Defense attorney Amy Jackson also pointed out today that the subpoena Jefferson received gave him time to turn over the documents, meaning that he did not immediately have to surrender the fax from Son.

Jefferson also is charged with bribery and fraud in connection with what prosecutors say were schemes to funnel money to companies controlled by his family in exchange for using his influence to help iGate and others land contracts in Western Africa. Jefferson has said he was acting a private businessman.

The jury this morning also heard from FBI Special Agent Lisa Horner who testified about contracts in which the Jefferson family would be paid for helping Global Environmental Energy Corp. market garbage recycling incinerators in Africa and elsewhere.

Horner said the contract indicate that the Jefferson family would be paid 25 percent of 75 percent of the profits for each incinerator sold for the life of the contract. The family would get a bonus for incinerators sold in New Orleans, receiving 25 percent of 100 percent of those.
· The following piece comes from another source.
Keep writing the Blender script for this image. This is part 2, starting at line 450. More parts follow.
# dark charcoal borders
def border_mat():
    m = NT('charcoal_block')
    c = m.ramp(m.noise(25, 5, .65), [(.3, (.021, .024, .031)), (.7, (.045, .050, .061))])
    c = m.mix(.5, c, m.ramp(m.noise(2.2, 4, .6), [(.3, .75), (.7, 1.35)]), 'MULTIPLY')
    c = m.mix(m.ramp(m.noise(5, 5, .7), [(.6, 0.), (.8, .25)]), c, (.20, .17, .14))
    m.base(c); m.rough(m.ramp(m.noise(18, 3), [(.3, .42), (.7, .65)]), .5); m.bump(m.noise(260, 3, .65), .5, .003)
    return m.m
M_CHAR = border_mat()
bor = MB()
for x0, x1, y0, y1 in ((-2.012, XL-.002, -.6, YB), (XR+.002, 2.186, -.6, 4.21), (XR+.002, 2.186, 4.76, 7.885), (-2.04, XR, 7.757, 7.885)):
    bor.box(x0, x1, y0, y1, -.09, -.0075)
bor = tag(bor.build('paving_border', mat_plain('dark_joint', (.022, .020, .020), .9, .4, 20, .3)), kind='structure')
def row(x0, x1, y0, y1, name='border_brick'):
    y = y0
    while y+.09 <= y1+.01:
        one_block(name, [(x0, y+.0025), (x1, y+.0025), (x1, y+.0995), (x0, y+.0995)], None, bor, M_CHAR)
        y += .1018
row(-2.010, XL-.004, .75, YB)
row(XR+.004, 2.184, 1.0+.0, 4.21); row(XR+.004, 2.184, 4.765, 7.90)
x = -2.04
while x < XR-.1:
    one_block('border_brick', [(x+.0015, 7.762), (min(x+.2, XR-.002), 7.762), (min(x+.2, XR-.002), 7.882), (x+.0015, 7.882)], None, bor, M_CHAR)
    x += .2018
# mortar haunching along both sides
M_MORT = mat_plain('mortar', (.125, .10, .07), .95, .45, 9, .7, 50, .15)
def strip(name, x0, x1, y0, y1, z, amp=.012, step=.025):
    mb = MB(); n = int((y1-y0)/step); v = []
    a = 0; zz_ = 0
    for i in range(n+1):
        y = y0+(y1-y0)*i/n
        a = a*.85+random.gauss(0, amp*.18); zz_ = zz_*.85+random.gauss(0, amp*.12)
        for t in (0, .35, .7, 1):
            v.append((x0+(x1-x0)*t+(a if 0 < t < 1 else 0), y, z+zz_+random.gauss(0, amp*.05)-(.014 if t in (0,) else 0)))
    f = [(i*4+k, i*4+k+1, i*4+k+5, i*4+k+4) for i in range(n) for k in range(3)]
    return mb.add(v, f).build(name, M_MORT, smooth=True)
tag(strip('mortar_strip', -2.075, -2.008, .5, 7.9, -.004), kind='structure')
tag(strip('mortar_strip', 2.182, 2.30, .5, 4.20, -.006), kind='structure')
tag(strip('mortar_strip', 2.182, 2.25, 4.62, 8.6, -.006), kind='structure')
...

Records show that the Port of New Orleans agreed to buy an incinerator from the company, but it was never built.

Under cross-examination by defense attorney Amy Jackson, Horner did agree that Jefferson cooperated fully with the FBI agents while they searched his home in New Orleans. Jackson said Jefferson went so far as to find a locksmith to help open a safe for which he had lost the combination.

The search of Jefferson's Marengo Street house came on the same day that agents also raided his home in Washington, D.C., where they recovered $90,000 in marked bills stored in his freezer. Prosecutors earlier showed a videotape of Jefferson accepting the cash from Virginia businesswoman Lori Mody, who was acting a cooperating witness. Investigators say the money was intended as a bribe for Atiku Abubakar, then vice president of Nigeria, to help iGate land a contract in that country.

In the afternoon session, prosecutors shifted focus from iGate to Jefferson's dealings with Arkel International and Arkel Sugar, two Baton Rouge companies.

George Knost, president of Arkel Internatonal, testified that he had a meeting in the fall of 2000, with Jefferson, the governor of a Nigerian state, the congressman's brother Mose Jefferson and Renee Gill Pratt, then a state representative and a friend of Mose Jefferson.

Knost said the meeting was to discuss a sugar plant Arkel hoped to build in Nigeria. After the meeting, in the parking lot of the company's Baton Rouge office, Knost said the congressman told him that Arkel would need to hire Mose as a consultant. He said the demand was later repeated during a December dinner in New Orleans.

It was "very clear prerequisite" to get Jefferson's assistance with the Nigeria deal, Knost said.

Lead prosecutor Mark Lytle asked Knost what the consequence would be for his not hiring Mose.

Knost said he would expect Congressman to "give no assistance" in that event.